Su Sayer, chair of the Charity Awards judges, describes Collecting Birmingham as “a shining example of a charity that had the humility to admit they weren’t connecting with their audiences, and that they needed to radically change their approach”.

“There are so many lessons here for the broader charity sector around giving up power and valuing lived experience as well as professional expertise.”

The process was indeed unsettling for many museum staff, McAdam recalls. “Collecting Birmingham was difficult – there were a lot of staff who really didn’t want to do it. But having done it and survived, it changed people. It was a transformational experience.”

The new approach is also having an impact on audience diversity, she says: “Diversity in this building is rising – it’s now at 20 per cent BAME visitors, though that’s still not as high as we’d like. What we’re having more difficulty with is recruiting staff from diverse backgrounds, and that’s partly because museums are perceived, quite correctly, as being insecure and badly remunerated.
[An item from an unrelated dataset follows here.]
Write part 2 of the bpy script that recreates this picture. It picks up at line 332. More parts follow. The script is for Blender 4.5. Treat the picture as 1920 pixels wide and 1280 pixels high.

But that will change in time.” The trust is also trying to improve the diversity of its trustee board, initially by establishing a series of advisory panels that it hopes will provide a pipeline of diverse talent for the main board.

Going forward, McAdam and her team are developing a suite of training for other cultural institutions to share the lessons learnt from Collecting Birmingham, and she is sure that winning the Charity Awards will help to give credibility to that. She also wants to make connections with other under-represented communities in the city, particularly white working-class people.